- _SET EXERCISE_: Count every line below that contains "runs", then state the total with no other output.

- _LISTING_:

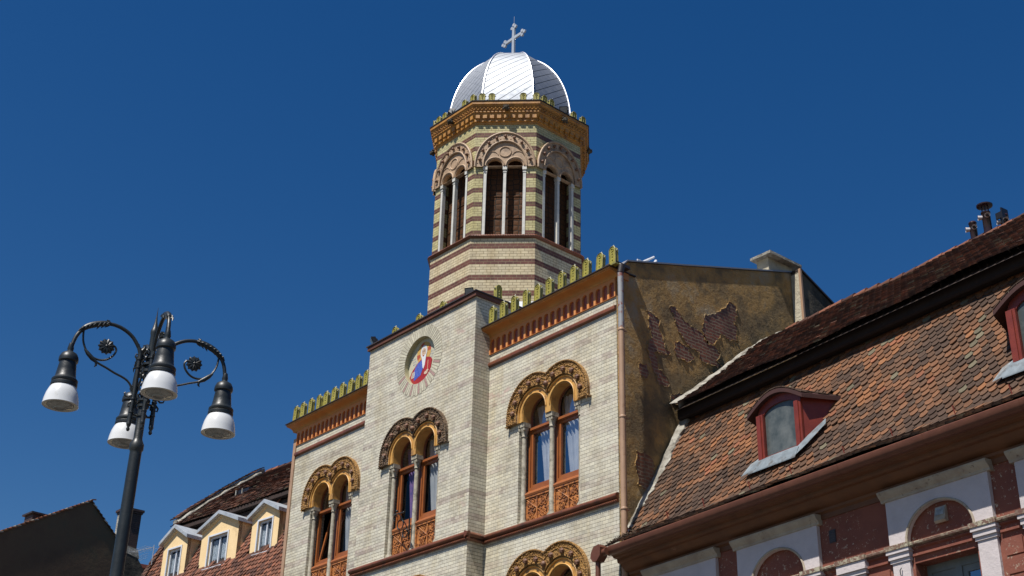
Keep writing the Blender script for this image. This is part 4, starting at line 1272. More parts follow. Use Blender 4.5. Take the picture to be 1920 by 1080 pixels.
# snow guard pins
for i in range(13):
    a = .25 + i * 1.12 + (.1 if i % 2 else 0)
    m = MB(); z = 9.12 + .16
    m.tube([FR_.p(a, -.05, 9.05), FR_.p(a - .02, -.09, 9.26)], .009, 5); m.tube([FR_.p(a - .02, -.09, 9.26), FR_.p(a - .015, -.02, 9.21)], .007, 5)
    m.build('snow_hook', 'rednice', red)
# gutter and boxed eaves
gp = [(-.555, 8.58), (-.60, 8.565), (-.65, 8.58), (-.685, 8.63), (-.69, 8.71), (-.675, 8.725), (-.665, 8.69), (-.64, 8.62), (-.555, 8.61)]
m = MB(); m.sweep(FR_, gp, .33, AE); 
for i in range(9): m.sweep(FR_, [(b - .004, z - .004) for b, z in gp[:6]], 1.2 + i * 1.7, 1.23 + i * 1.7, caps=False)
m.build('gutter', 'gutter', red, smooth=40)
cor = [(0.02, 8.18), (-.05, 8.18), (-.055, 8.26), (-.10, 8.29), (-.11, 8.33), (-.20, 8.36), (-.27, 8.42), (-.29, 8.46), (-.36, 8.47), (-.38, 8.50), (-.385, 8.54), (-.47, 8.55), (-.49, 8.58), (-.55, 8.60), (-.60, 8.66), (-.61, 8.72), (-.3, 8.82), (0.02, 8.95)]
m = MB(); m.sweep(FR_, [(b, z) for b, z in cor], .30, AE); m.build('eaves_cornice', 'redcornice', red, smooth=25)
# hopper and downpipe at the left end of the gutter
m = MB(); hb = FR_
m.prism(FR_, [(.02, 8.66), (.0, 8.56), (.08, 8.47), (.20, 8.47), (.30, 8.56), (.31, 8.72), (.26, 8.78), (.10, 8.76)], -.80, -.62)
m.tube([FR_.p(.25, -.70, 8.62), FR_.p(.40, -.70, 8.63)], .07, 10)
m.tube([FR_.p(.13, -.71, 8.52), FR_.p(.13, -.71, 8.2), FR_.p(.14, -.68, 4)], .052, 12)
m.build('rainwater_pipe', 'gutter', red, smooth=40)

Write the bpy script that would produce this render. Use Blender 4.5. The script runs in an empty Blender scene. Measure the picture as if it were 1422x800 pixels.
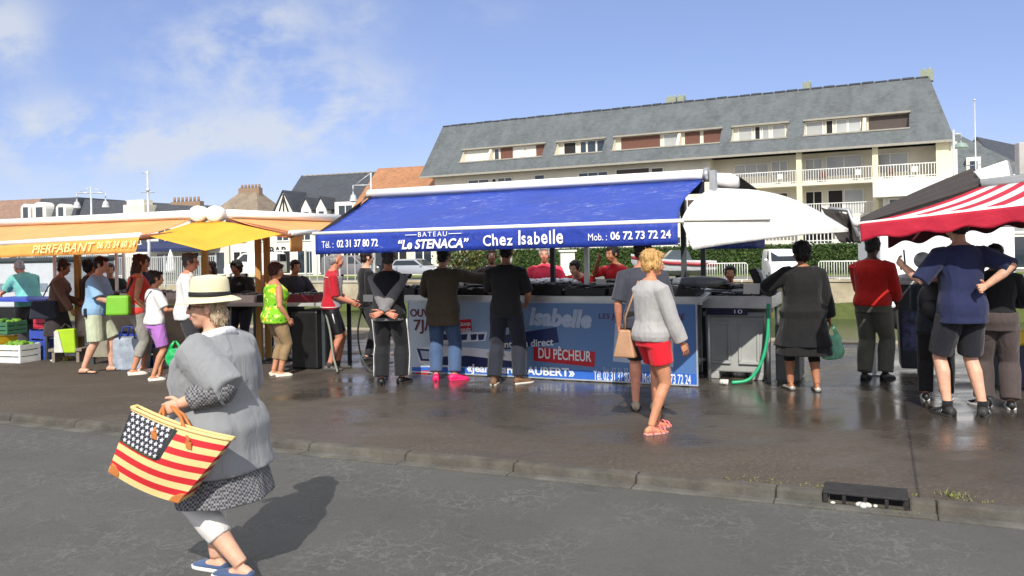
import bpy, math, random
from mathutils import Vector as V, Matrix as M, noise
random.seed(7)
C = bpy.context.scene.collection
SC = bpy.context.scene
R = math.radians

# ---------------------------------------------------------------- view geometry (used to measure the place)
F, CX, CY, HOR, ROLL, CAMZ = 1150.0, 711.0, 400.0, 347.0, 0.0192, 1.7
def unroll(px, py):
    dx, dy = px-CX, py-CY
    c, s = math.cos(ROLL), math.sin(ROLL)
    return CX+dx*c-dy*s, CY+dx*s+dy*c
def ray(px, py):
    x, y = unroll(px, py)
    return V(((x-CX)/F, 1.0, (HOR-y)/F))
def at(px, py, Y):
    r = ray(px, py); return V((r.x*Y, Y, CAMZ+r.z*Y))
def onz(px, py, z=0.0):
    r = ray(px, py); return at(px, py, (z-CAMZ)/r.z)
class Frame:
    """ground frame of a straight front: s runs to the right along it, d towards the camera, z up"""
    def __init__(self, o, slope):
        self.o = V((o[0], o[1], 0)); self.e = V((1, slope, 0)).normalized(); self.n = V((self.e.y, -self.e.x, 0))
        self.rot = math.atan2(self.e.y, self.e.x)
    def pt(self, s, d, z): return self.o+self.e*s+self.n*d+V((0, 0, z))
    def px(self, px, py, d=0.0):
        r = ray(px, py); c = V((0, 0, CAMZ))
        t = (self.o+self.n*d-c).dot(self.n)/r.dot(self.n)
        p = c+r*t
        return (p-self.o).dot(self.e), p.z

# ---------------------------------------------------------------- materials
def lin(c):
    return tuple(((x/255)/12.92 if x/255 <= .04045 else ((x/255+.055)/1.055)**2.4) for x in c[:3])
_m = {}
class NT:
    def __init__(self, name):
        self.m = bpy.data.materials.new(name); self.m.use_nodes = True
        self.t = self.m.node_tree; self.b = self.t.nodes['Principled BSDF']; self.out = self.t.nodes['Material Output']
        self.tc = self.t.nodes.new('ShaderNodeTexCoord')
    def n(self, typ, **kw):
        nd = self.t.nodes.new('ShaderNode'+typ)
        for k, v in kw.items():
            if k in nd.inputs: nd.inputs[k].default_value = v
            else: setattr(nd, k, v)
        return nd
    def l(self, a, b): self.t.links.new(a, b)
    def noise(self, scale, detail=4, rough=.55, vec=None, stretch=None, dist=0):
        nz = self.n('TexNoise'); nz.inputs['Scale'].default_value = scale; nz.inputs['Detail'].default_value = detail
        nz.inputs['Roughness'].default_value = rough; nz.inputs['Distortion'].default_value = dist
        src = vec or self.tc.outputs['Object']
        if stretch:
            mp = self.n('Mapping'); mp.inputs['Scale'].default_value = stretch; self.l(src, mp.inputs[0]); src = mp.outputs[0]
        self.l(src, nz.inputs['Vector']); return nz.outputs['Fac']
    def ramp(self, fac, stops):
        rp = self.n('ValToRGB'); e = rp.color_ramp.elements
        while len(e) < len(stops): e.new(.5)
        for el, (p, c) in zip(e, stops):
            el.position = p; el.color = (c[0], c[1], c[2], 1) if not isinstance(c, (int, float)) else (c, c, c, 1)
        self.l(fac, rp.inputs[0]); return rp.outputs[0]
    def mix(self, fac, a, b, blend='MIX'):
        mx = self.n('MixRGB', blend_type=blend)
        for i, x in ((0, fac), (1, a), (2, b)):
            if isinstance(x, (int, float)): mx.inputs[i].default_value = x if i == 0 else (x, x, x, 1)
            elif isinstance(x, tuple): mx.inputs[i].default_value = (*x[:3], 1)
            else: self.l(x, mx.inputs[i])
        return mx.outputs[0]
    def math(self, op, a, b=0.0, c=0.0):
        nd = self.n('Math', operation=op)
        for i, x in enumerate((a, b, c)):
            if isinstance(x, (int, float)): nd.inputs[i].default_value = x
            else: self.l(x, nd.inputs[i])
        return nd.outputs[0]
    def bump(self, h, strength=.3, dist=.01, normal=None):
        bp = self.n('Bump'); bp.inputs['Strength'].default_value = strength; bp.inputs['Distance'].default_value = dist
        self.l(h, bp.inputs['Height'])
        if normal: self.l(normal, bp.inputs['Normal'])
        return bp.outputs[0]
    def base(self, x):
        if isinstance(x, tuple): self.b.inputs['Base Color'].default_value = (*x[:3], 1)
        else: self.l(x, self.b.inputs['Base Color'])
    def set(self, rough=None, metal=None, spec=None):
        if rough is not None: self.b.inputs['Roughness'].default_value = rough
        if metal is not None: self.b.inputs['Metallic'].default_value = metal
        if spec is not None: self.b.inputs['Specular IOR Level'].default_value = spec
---
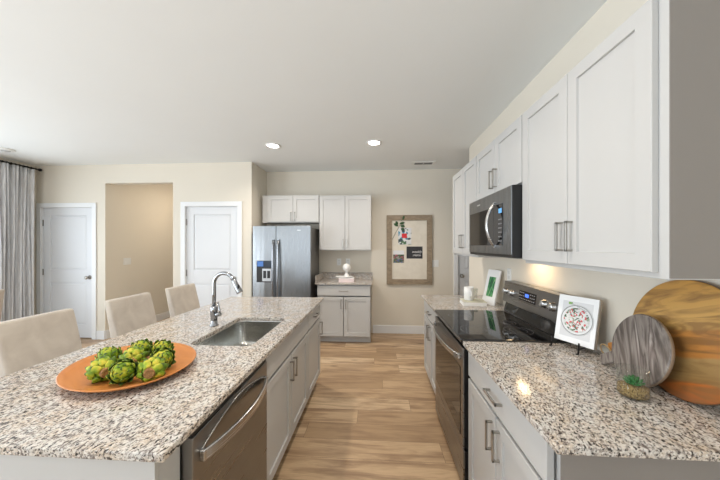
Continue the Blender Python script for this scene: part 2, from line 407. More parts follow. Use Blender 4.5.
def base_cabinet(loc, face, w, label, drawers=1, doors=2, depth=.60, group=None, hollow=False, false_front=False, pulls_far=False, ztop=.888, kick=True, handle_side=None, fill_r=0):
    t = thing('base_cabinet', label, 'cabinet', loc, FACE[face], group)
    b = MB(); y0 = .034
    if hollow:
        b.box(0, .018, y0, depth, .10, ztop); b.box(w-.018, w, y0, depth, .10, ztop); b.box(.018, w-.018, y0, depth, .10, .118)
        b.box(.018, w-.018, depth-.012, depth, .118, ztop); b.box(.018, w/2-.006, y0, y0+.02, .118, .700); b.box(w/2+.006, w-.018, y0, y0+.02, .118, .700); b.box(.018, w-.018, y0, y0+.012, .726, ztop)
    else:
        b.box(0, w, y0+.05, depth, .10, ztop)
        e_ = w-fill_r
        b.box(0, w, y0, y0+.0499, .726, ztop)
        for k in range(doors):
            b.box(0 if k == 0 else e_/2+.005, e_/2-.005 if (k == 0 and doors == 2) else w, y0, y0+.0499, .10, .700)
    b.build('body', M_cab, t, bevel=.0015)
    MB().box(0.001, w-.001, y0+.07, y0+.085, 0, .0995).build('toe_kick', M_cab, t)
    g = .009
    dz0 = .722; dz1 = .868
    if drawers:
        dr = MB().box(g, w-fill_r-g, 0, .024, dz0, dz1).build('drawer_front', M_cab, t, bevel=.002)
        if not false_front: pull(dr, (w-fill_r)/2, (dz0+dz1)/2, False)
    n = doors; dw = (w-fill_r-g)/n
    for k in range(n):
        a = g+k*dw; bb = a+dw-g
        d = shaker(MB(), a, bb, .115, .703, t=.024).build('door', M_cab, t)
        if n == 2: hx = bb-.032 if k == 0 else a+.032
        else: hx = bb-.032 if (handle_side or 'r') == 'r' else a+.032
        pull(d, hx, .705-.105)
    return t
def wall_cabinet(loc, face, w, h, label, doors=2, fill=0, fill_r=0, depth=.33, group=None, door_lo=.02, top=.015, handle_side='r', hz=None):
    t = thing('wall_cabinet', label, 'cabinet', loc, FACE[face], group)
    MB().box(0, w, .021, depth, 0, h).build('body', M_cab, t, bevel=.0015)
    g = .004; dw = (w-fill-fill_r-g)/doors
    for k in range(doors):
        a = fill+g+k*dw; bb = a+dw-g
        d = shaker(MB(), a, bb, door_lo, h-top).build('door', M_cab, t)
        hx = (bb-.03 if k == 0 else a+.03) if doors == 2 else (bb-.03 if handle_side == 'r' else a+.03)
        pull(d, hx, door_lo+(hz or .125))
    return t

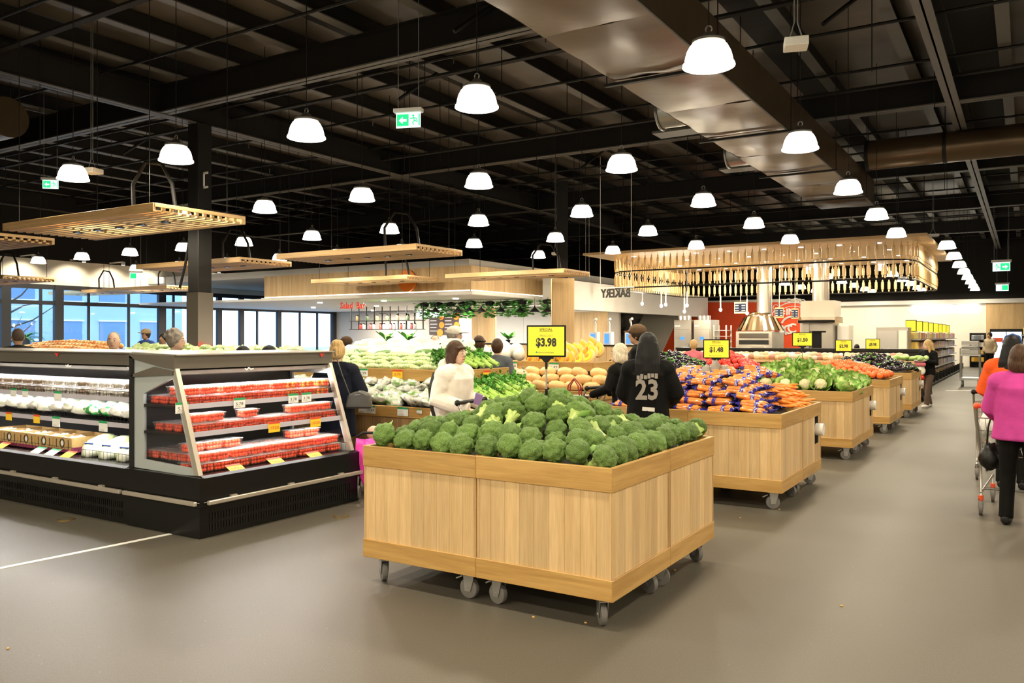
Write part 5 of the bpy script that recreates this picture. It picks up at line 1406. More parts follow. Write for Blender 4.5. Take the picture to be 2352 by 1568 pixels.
--
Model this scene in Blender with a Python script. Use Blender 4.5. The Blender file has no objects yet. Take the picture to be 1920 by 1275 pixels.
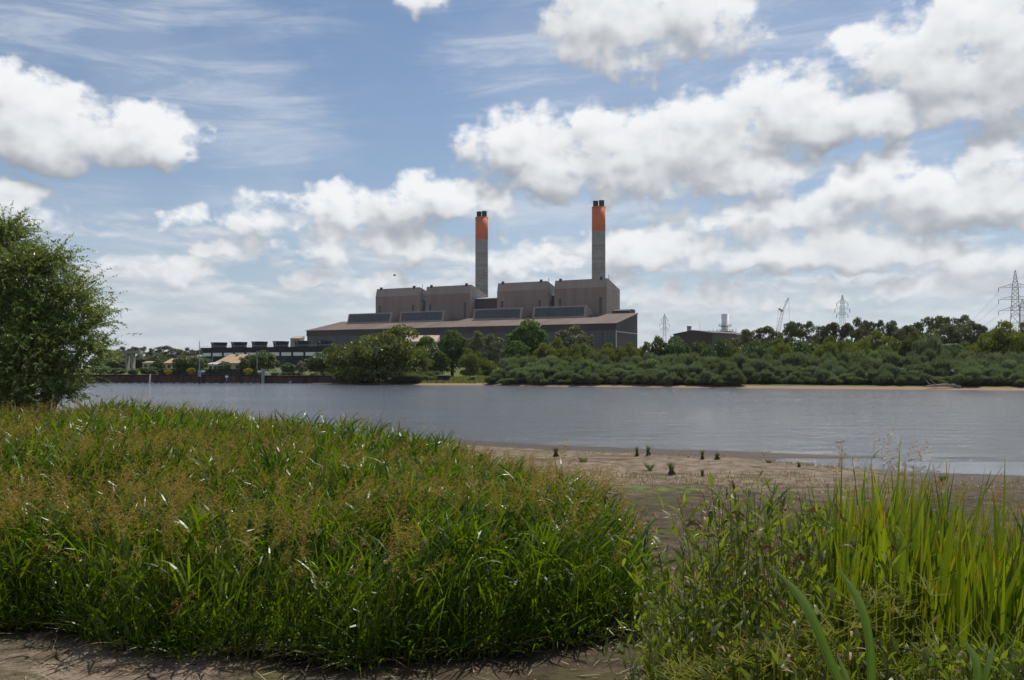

- _SOLVED PROBLEM_: 2